26 de Março
Hoje tive a prova da importância do desenho na vida de uma criança
como forma de expressão, como registo do seu dia-a-dia, do ambiente que a
rodeia. Mas foi uma prova que me doeu.
Estou com a Luísa em casa desde que a escola dela fechou e o Jorge
juntou-se a nós esta semana.
Ambos em teletrabalho transformamos a nossa mesa da sala – aberta na
sua extensão total – no nosso posto de trabalho. Ele dum lado, eu do outro. No
resto da sala reinam as princesas, um urso cor-de-rosa gigante, um cavalo de
baloiço, plasticinas, desenhos, jogos. Nós, os adultos, somos a ilha de
aborrecimento no meio do mundo de fantasia em que se transformou a sala.
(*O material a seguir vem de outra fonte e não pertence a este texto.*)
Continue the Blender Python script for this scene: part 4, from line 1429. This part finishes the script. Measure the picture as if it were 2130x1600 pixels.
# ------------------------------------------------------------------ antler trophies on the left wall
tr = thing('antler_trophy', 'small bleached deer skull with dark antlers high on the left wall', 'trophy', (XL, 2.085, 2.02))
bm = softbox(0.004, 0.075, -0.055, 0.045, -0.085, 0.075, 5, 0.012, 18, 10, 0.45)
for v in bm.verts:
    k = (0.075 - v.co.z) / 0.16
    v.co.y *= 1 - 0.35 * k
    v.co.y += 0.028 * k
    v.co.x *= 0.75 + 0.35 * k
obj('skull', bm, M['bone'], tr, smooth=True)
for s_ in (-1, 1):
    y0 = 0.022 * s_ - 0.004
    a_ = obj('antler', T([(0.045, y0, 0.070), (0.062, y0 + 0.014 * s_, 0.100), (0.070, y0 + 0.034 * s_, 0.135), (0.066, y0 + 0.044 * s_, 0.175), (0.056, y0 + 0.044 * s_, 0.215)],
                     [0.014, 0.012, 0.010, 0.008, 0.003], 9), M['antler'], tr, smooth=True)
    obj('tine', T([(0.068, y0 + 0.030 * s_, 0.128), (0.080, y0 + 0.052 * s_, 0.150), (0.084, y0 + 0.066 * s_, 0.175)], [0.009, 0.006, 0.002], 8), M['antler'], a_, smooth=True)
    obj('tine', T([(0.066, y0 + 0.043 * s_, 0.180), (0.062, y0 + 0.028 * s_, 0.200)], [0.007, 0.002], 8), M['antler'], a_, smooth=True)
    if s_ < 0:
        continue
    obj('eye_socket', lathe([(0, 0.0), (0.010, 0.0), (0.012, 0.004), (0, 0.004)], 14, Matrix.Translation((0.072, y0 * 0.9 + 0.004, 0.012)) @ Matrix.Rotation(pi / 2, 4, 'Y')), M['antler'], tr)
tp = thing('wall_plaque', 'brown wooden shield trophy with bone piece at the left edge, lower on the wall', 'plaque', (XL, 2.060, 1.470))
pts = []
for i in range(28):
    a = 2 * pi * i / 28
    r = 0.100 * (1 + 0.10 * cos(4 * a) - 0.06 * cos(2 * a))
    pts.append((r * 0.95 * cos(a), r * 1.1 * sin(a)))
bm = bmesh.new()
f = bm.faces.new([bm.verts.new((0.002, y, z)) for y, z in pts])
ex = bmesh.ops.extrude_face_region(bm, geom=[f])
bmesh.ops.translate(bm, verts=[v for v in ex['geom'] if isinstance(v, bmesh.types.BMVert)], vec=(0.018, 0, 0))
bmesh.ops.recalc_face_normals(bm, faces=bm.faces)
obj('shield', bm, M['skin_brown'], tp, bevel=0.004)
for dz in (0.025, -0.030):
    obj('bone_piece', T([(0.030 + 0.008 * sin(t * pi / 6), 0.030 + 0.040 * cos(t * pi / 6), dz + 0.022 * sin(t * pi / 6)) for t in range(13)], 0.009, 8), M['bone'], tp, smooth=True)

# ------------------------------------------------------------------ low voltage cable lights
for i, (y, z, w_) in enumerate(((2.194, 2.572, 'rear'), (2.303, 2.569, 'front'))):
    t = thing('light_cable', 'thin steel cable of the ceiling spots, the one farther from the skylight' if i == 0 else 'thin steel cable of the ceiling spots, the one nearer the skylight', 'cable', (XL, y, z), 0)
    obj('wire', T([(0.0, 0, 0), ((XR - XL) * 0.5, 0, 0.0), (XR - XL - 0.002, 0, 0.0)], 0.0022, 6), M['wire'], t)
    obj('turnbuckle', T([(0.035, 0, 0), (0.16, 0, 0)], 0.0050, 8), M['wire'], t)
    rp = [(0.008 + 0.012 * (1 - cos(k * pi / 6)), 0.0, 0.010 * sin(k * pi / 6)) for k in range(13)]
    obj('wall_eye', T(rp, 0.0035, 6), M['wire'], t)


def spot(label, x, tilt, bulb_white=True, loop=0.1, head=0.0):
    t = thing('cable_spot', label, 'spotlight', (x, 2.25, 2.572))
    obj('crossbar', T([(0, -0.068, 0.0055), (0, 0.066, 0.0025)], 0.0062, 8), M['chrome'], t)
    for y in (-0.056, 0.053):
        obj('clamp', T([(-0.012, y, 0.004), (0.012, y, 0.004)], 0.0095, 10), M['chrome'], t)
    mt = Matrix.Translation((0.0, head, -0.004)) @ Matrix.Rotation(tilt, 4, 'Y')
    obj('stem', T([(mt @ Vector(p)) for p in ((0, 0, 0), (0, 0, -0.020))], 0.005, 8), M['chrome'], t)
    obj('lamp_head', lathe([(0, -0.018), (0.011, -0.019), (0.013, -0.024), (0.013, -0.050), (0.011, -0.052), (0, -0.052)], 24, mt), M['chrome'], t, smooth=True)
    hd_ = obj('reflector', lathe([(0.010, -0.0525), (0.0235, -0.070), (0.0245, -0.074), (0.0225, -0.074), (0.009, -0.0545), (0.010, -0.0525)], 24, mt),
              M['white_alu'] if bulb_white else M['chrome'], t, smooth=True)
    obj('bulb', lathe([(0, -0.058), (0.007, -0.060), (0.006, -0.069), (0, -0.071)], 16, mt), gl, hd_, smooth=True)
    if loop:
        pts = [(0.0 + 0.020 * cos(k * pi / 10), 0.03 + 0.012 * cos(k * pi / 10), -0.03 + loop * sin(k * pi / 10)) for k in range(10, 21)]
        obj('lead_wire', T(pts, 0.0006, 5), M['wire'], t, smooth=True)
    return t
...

Hoje a Luísa sentou-se a “trabalhar” na mesa dela e poucos minutos
depois veio-me mostrar o resultado do trabalho dela. Era uma folha em branco,
onde desenhou uma mesa com computadores, eu de um lado e o pai do outro, ao
lado ela sozinha. Sozinha. Longe do mundo do trabalho, que nos ocupa o dia
todo. Quase me vieram as lágrimas aos olhos. Depois foi mostrar ao pai.
Demos-lhe muitos beijinhos e abraços e dissemos-lhe que o desenho estava muito
bonito. Eu sempre com o meu cabelo que ela diz que é vermelho, o pai em frente
a um ecrã enorme. Pura realidade. O desenho era o espelho da nossa manhã, da
nossa semana.
Nunca estivemos tanto tempo com a Luísa dentro de casa, mas ao mesmo
tempo nunca estivemos tão ocupados e absorvidos em trabalho. E a nossa menina
lá se vai entretendo, sozinha, mesmo que às vezes ouça “Agora não, Luísa!” e
até nem se queixa muito, vai entendendo este trabalho caseiro. Faz desenhos, vê
filmes, veste-se de princesa, marca o dia do mês num calendário como faz na
escola, vem-me dizer rimas ou lengas-lengas, pedincha jogos de computador ao
pai (isto dará outro texto um dia destes!).
Nós procuramos dedicar-lhe momentos só para ela ao longo do dia, como
a caminhada “higiénica” lá fora após o almoço ou 30 minutos de ginástica que
faz com o pai ao final da tarde. Mas é pouco. Virão alturas em que o trabalho
afrouxará, mas por agora quer o Jorge quer eu temos de nos dedicar aos nossos
trabalhos. Ninguém vive só do ar que respira e felizmente temos trabalhos, que
salvo algumas excepções, conseguem ser feitos desde casa.
Mas depois de um desenho daqueles ficou-me um amargo de boca. Gerir
família e trabalho, tudo no mesmo espaço não é fácil, embora pareça. Quantos
pais não se estarão a sentir assim, como que se estivessem a colocar trabalho à
frente dos filhos?
A todos os pais em teletrabalho, que tiveram reuniões com os filhos ao
cólo ou atenderam um telefonema enquanto assoavam um nariz, que deixaram um
e-mail a meio para dar o lanche da manhã ou mudar uma fralda, um beijinho de
camaradagem e um xi-coração apertadinho.
No final, vamos ficar todos bem, não é assim?
Que venha o fim-de-semana sem teletrabalho.
P.S. A imagem que coloquei é o desenho feito pela Luísa.